The NFL, always on the cutting edge, is pledging to take action if needed.

The problem is the way the rules are currently written. When asked about the hit, Swearinger said he was trying avoid going high and risking getting flagged for the league's new getting-tough-on-head-hits campaign. And there really isn't anything in the rule book about what Looney did; despite it being a de facto "dirty" play by football definitions, no penalty was assessed, and correctly so, because of NFL rules.

Ray Anderson, the league's operations head, told the Associated Press that the NFL competition committee could take action on the matter if it senses a problem and a growing trend with these hits. The committee then would raise the issue in March, at the owners' meetings, where it would go to a vote. As for this season, players might have to police themselves. Not a scary thought whatsoever.

"We are always looking at plays that may elevate themselves and we do include in that category hits on defenseless players," Anderson said. "And certainly the hits to knees of players who have not had the opportunity to protect themselves or are not looking in the direction of where the hit comes from -- we have had a couple hits whereby a player was hit below [or at] the knees."

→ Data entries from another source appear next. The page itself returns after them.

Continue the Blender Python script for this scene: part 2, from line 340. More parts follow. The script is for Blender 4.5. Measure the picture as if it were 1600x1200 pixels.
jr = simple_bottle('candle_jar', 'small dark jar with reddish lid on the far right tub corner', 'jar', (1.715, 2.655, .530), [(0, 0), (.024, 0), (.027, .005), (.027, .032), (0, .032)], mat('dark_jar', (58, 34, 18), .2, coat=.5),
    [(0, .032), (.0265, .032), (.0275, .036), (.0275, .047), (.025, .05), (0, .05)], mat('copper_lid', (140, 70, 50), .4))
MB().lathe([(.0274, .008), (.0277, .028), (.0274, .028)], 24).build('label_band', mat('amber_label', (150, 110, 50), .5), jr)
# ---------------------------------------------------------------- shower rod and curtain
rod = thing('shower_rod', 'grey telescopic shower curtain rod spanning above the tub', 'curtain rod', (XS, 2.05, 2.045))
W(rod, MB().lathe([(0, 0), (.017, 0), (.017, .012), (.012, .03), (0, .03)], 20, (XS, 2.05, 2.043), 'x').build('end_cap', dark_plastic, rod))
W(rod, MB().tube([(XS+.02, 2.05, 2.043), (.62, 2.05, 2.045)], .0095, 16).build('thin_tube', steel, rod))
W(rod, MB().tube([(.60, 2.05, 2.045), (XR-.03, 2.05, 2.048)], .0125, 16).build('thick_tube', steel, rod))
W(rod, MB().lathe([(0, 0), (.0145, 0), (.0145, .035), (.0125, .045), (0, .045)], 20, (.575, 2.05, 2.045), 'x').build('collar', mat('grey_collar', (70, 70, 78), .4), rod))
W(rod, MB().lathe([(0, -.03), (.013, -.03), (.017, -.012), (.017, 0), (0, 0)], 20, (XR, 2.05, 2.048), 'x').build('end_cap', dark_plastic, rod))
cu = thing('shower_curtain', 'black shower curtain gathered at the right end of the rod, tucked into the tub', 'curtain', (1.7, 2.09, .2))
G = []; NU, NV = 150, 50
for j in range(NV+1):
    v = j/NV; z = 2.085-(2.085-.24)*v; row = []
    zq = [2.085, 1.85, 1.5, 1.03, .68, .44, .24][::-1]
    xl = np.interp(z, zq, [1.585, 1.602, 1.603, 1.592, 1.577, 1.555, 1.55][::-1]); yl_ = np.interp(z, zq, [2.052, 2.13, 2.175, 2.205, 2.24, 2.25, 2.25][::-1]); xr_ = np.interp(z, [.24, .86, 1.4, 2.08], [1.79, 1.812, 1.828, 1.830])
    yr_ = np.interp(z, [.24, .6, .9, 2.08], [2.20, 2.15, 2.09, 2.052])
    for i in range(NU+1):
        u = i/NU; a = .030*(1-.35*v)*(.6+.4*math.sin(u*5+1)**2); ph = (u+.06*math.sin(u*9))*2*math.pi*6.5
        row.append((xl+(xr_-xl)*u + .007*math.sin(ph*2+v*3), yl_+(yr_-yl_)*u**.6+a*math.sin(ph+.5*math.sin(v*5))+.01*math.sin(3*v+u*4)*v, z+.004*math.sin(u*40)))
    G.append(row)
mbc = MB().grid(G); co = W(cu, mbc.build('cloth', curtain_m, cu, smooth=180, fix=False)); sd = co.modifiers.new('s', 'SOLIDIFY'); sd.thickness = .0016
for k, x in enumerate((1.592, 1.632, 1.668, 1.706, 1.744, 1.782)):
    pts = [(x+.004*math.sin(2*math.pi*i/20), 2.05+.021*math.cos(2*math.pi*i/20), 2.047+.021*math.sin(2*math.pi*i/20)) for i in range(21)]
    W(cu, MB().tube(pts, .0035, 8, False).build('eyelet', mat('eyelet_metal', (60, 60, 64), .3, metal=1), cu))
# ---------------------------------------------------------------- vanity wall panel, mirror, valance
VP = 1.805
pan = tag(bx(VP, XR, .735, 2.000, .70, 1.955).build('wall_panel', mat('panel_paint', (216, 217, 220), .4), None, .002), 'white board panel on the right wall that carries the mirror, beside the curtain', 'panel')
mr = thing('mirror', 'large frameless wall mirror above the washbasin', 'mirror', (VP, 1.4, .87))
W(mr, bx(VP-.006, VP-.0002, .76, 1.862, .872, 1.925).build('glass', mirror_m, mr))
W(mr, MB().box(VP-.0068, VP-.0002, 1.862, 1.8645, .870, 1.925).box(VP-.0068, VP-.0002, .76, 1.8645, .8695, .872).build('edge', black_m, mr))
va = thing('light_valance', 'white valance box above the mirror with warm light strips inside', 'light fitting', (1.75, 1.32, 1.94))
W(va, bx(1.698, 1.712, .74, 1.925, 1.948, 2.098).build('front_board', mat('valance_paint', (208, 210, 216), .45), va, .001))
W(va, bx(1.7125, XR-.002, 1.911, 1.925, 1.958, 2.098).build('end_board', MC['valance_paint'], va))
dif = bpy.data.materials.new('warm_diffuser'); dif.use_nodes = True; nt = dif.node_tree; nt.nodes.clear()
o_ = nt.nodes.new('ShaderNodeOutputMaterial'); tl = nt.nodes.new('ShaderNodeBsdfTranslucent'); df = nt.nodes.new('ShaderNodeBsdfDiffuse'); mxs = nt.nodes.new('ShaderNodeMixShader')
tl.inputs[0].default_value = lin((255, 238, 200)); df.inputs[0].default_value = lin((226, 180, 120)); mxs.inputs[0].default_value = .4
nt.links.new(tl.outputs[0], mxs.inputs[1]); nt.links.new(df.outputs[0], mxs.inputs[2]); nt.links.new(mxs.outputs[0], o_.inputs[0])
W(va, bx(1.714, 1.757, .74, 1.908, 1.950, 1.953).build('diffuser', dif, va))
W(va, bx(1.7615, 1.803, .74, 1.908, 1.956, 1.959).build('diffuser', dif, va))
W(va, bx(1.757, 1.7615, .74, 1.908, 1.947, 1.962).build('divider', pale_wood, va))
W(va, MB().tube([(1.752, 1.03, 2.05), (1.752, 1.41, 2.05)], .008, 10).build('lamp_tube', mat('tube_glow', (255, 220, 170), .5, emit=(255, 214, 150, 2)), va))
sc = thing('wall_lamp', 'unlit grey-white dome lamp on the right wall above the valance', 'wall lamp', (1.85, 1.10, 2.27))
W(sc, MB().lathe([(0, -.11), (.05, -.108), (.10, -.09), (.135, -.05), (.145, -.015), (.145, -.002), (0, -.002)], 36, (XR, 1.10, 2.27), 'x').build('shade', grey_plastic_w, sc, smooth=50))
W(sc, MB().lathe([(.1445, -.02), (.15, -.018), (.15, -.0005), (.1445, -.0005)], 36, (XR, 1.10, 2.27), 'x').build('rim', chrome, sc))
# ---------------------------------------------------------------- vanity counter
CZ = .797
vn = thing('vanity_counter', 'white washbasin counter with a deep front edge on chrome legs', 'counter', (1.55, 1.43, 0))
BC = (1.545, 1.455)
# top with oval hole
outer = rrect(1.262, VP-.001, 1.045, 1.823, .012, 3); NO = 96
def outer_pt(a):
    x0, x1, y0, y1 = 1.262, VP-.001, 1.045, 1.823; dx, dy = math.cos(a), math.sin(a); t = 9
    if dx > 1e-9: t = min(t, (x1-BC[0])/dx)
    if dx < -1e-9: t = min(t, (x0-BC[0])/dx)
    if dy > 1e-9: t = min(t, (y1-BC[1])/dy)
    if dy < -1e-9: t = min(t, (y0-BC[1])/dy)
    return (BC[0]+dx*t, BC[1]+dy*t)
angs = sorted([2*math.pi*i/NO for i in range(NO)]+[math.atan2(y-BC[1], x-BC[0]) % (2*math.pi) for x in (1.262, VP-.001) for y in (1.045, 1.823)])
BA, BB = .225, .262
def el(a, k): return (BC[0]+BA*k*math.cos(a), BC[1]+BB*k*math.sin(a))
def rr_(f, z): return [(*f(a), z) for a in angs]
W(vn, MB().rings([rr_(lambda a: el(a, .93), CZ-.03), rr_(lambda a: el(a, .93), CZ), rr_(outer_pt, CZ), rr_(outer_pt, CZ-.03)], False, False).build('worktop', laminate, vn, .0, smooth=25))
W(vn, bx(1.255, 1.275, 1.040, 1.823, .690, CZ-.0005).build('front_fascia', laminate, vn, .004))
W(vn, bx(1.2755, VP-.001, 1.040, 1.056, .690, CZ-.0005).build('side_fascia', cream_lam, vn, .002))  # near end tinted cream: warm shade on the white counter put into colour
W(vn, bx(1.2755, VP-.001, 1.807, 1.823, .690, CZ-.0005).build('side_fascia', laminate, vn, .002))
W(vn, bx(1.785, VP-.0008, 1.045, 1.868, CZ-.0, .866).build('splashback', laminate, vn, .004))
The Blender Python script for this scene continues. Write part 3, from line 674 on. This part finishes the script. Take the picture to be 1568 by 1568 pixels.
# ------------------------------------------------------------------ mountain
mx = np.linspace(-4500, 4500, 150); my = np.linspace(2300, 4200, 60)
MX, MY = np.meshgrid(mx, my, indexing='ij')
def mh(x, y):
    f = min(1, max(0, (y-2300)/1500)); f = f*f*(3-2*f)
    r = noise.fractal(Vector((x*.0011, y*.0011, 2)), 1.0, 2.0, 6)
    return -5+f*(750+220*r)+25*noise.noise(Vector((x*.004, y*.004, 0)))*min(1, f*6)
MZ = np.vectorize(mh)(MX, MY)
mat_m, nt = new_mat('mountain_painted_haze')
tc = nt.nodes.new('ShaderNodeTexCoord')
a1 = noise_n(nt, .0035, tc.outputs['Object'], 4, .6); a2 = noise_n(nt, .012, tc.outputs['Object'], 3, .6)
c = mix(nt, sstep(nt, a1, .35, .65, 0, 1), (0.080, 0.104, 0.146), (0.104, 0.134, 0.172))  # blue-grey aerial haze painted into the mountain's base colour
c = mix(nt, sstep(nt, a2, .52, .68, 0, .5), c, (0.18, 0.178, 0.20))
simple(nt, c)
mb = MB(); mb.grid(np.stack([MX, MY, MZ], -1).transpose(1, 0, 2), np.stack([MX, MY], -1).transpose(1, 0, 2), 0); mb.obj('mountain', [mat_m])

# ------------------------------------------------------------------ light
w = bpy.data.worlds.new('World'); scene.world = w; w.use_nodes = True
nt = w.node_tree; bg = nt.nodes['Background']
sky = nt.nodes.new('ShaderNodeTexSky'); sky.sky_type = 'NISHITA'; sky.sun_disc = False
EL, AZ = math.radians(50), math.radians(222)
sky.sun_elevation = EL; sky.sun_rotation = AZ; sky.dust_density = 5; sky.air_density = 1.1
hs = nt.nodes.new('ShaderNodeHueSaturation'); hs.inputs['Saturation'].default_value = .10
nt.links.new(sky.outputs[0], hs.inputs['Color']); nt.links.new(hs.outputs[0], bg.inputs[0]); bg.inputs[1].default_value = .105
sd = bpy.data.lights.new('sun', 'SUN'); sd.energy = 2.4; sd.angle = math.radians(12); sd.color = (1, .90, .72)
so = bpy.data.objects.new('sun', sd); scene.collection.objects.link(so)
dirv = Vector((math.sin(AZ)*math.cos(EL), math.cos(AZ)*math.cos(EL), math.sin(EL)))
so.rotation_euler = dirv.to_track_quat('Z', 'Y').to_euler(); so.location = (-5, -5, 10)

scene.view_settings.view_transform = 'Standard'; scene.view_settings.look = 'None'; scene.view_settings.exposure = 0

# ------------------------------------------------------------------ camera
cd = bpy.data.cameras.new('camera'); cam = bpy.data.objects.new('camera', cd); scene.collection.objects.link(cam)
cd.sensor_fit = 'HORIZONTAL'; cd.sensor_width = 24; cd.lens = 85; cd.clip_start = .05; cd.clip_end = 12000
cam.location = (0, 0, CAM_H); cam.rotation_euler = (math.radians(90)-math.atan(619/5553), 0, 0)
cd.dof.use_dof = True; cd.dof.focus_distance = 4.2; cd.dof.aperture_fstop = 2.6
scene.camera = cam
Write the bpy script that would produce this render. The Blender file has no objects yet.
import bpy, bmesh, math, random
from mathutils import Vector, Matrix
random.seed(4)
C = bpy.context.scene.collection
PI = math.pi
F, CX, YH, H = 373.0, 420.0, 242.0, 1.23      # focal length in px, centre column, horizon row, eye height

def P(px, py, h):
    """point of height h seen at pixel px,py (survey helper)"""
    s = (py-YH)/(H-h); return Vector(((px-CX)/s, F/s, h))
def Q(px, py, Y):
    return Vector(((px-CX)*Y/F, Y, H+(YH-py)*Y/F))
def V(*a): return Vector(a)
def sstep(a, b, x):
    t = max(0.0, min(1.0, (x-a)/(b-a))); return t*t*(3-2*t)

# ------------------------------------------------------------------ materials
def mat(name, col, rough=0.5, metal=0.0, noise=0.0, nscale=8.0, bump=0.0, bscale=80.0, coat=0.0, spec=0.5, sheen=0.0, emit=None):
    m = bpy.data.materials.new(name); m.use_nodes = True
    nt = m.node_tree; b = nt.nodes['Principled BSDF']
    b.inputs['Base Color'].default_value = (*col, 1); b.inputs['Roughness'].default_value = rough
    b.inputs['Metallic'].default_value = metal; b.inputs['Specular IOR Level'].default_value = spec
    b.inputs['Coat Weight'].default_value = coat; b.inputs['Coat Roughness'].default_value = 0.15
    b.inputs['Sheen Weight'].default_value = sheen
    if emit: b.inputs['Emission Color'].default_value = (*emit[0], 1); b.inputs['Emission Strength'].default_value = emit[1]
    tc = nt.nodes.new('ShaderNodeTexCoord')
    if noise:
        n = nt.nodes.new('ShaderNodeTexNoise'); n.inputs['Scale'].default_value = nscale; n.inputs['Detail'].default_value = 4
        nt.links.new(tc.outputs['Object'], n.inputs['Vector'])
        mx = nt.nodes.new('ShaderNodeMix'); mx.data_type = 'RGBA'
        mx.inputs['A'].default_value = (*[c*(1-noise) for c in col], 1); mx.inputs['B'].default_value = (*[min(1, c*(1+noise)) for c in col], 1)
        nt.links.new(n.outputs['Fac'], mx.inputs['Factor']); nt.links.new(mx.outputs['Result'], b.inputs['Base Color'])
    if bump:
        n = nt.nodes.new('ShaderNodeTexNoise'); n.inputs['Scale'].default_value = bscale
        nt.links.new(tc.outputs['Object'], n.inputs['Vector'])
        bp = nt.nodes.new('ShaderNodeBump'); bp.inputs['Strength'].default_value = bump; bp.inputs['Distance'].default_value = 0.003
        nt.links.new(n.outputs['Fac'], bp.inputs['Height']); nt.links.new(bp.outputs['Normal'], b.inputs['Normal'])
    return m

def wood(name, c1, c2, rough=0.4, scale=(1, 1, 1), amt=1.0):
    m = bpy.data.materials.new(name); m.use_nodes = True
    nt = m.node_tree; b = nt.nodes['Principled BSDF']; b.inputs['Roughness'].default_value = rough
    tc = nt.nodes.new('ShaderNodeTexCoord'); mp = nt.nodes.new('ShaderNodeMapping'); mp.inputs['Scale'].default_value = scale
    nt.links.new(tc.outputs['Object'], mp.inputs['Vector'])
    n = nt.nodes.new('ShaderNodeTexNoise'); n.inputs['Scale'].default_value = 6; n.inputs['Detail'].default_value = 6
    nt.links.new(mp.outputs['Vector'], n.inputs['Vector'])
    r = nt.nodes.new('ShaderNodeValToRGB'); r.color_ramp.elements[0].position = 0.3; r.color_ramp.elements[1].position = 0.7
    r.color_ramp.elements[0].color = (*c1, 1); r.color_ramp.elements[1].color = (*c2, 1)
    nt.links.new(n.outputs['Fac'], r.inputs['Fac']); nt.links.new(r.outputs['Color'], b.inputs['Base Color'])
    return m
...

Want to know how the players feel about this? We present to you now the words of outspoken Pittsburgh Steelers safety Ryan Clark, who said Tuesday he feels as if the rules will be changed in their favor if enough offensive players whine about it.

"I'm so disgusted with the NFL right now about those situations, but if an offensive player makes enough stink about something they'll change it," Clark said. "If they decide to change this rule they might as well put flags [on players] because then you give a guy like myself, who's 200 pounds, a two-foot area to stop a guy who's 240, 250 running at full speed, and that's going to be kind of hard to do."

We already know what Tony Gonzalez, an offensive player, thinks about wayward-tackling defensive players. So it brings up a pretty good debate — and one the NFL is prepared to act on in the next, oh, six to nine months.

Do the players have a point? Should the NFL act more quickly to protect them? What can be done to fix the high and low hits in the game?